### Directive
From the opening line of the records through the line bearing "COL = SC.collection", set down every line exactly.

### Records supplied
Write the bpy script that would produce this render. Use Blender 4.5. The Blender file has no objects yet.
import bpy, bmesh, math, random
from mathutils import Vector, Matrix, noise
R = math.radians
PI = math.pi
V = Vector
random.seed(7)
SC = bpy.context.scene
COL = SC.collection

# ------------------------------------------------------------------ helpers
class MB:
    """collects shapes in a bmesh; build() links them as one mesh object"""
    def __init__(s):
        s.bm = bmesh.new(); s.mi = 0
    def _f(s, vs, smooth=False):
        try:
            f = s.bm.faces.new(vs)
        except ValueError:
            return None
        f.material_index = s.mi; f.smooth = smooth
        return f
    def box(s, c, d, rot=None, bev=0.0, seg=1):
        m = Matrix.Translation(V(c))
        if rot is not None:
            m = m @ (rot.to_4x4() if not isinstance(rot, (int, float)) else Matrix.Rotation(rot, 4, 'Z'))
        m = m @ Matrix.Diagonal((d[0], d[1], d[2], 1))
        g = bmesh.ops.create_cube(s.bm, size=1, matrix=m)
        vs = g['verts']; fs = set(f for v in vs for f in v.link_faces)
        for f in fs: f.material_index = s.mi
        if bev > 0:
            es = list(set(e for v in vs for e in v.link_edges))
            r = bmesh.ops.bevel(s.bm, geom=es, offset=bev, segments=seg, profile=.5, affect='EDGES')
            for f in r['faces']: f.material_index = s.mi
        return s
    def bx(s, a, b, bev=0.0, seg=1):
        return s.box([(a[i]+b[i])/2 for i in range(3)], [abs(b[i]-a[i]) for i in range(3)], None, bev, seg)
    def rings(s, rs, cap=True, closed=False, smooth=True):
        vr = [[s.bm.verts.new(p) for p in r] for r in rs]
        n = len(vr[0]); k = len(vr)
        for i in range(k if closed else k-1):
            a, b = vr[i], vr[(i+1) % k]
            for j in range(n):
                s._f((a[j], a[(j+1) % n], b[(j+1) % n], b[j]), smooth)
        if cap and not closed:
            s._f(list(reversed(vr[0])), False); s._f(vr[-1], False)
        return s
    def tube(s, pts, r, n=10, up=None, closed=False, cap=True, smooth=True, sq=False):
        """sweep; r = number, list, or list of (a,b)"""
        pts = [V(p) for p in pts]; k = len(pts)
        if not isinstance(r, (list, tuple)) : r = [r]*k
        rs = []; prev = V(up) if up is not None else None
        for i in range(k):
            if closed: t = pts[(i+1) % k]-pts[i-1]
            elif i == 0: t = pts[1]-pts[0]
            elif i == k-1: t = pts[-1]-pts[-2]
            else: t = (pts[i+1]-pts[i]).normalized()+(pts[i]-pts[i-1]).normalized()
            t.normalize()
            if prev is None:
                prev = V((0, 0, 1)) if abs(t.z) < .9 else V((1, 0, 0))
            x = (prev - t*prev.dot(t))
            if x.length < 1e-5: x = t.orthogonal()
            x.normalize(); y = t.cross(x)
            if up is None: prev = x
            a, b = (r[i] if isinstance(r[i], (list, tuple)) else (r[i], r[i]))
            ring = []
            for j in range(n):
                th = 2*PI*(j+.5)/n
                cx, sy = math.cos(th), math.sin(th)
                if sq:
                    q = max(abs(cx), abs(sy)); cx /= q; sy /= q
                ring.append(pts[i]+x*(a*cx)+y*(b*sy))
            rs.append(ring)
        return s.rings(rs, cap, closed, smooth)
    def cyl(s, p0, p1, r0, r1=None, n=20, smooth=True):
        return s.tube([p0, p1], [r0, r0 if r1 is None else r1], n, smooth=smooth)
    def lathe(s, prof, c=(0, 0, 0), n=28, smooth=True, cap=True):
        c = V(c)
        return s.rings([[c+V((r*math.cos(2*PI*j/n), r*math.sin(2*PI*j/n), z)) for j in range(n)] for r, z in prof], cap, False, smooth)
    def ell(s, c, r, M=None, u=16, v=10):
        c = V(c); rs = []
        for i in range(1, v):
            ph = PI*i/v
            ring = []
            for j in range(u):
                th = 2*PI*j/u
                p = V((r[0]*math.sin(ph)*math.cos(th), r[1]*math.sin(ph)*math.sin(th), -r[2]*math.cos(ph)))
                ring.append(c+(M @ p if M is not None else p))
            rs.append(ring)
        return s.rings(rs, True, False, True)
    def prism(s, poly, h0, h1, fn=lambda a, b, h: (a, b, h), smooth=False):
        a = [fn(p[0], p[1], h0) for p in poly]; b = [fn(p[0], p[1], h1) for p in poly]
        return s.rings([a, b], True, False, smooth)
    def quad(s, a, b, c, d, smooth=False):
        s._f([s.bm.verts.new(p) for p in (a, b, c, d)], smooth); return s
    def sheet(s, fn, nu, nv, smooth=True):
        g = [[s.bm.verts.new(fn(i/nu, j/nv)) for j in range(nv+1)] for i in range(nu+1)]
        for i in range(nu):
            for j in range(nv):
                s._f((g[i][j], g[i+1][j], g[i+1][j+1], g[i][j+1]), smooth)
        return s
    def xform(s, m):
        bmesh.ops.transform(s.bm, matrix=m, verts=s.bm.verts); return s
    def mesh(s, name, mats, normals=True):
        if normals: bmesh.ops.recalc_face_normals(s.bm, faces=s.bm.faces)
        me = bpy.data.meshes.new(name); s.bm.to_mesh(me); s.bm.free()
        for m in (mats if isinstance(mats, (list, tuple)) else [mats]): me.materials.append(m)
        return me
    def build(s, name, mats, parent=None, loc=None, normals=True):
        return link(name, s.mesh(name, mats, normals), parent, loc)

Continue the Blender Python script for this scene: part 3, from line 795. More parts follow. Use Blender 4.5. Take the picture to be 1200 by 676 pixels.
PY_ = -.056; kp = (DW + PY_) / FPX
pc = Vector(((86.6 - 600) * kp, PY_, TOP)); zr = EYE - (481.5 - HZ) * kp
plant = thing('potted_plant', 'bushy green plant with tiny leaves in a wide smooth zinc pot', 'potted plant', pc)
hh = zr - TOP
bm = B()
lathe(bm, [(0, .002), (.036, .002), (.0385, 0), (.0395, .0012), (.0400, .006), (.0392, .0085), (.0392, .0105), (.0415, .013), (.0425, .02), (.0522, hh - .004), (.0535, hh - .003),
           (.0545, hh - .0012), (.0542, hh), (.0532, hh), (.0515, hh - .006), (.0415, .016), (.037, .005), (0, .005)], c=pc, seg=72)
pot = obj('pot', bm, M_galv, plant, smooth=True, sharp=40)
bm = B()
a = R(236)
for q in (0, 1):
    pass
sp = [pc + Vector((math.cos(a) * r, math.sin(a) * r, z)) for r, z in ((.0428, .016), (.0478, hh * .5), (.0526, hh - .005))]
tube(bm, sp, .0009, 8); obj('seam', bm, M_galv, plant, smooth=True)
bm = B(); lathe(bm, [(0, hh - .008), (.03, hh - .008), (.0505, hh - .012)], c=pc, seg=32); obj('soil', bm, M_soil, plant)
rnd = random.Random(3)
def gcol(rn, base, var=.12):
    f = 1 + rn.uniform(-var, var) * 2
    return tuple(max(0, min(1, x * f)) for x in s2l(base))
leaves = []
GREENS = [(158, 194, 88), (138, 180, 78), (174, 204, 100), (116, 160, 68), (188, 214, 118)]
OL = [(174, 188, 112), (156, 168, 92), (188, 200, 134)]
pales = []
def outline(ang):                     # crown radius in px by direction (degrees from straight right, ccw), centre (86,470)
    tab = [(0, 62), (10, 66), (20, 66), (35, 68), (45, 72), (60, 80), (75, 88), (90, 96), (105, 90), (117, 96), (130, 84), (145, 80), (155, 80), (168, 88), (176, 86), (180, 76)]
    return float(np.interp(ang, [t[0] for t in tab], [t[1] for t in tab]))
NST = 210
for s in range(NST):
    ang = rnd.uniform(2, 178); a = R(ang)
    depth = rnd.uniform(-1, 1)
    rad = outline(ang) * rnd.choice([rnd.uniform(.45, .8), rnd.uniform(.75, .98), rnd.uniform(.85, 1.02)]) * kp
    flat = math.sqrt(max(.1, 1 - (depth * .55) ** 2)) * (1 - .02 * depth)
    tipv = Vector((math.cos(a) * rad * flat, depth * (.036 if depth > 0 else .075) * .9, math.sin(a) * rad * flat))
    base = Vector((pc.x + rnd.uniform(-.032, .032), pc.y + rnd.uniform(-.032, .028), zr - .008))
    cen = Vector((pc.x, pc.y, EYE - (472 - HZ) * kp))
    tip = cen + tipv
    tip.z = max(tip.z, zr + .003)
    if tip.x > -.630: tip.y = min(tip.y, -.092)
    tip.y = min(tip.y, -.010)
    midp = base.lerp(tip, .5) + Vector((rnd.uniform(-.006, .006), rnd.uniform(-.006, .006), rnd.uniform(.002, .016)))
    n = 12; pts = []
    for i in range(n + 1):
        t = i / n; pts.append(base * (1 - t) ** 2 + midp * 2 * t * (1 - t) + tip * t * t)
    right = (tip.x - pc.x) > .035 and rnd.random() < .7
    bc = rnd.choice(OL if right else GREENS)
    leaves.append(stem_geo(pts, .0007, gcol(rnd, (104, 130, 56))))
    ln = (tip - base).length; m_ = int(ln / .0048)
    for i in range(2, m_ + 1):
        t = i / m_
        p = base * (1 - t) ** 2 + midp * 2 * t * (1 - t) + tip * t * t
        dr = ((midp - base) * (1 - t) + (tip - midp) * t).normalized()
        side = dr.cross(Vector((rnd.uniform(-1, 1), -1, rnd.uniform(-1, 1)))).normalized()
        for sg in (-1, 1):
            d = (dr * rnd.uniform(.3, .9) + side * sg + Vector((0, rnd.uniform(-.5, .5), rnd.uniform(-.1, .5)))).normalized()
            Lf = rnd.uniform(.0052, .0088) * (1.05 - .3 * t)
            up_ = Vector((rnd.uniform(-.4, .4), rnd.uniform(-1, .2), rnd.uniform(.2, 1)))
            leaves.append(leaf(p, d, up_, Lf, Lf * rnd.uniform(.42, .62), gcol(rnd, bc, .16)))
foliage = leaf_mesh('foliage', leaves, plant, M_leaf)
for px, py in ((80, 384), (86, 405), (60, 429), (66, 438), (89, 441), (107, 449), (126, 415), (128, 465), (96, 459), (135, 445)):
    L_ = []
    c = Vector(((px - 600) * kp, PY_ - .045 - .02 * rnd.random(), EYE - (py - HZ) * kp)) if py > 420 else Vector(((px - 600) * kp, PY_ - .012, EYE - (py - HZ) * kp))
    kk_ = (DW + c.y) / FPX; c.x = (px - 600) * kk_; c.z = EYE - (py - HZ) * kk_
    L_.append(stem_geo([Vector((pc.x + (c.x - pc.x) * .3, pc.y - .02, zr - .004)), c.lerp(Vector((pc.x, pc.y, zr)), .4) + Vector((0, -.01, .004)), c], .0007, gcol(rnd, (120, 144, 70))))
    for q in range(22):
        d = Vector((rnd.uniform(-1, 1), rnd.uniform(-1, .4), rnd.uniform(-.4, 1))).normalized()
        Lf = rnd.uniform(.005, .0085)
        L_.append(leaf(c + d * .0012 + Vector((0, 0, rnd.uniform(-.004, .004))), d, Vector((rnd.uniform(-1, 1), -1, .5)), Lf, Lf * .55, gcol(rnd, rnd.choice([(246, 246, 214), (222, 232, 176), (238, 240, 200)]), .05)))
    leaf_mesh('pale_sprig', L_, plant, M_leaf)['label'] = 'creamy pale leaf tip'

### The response
Write the bpy script that would produce this render. Use Blender 4.5. The Blender file has no objects yet.
import bpy, bmesh, math, random
from mathutils import Vector, Matrix, noise
R = math.radians
PI = math.pi
V = Vector
random.seed(7)
SC = bpy.context.scene
COL = SC.collection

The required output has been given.